Standard General Trims Bally’s Stake in Share Sale

Posted on: December 13, 2022, 03:38h. 

Last updated on: December 13, 2022, 04:02h.

Standard General pared its Bally’s position, recently selling 475K shares of the regional casino operator at a price of $22.60.

Standard General
Standard General founder Soo Kim. His hedge is reducing its stake in casino operator Bally’s. (Image: Bloomberg)

A Form 4 filing with the Securities and Exchange Commission (SEC) confirms the sale and that the hedge fund controlled by Bally’s Chairman Soo Kim owns 10.58 million shares of the gaming company following that sale.

Standard General’s recent disposal of Bally’s shares follows a similar move by the firm in July in which it reduced its position in the gaming company in a Dutch auction. The money manager tendered 360K shares at prices ranging from $19.25 to $22 during a $190 million Dutch auction announced by the Rhode Island-based casino operator.

Even with this year’s reductions to its Bally’s position, Standard General remains by far the largest investor in the operator, controlling 22.41% of the shares outstanding, according to Guru Focus. That’s more than double the second-largest investor, HG Vora – another hedge fund. Bally’s is Standard General’s largest equity position.

Standard General Mum on Bally’s Position

Standard General isn’t saying why it’s reducing its exposure to Bally’s stock. But the hedge fund is selling low, as shares of the gaming firm are off 40.12% year-to-date.

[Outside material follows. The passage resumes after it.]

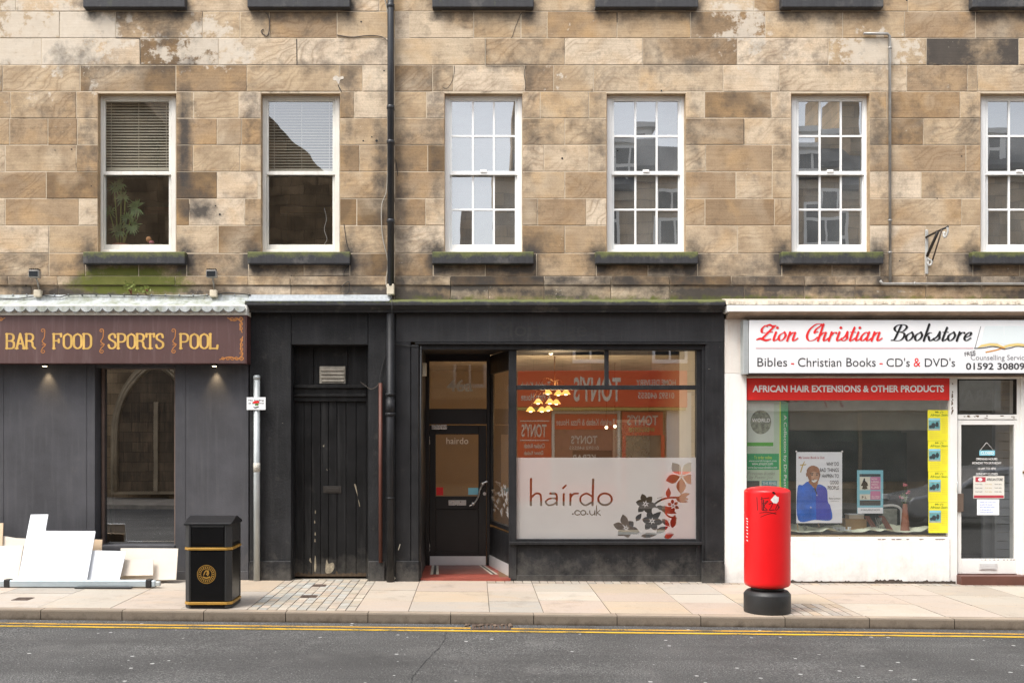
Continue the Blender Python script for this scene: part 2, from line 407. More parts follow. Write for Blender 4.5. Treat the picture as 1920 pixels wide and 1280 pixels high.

In January, the money manager offered to acquire the casino operator for $38 a share. While there was speculation that the offer could be increased — and Bally’s did its due diligence by forming a committee to evaluate the bid and hiring an investment bank — Kim’s proposal was ultimately rejected in May.

There were concerns Gamesys executives who joined Bally’s when the latter acquired the former in 2021 would balk at the offer price. That’s because it was lower than the price at which they received equity in the gaming company.

While Kim expressed disappointment that Bally’s didn’t accept the takeover offer, he said Standard General remains “a supportive, long-term investor in the company.”

Bally’s Investor Concerns

This year, analysts and investors expressed concern that Bally’s may be spending too much capital on expansion plans, including a $1.7 billion effort to bring an integrated casino resort to Chicago. While that will be the only casino hotel in the third-largest US city, it’s a hefty price tag, and one accompanied by some of the highest gaming taxes in the country.

Additionally, analysts previously mentioned Bally’s relatively slow entry into online sports wagering and how long it will take the operator to turn its digital gaming unit profitable. The company’s international interactive unit is also facing potential regulatory headwinds in the UK.

Including Chicago, Bally’s operates 16 casinos in nine states. The company also has iGaming and daily fantasy sports (DFS) entities.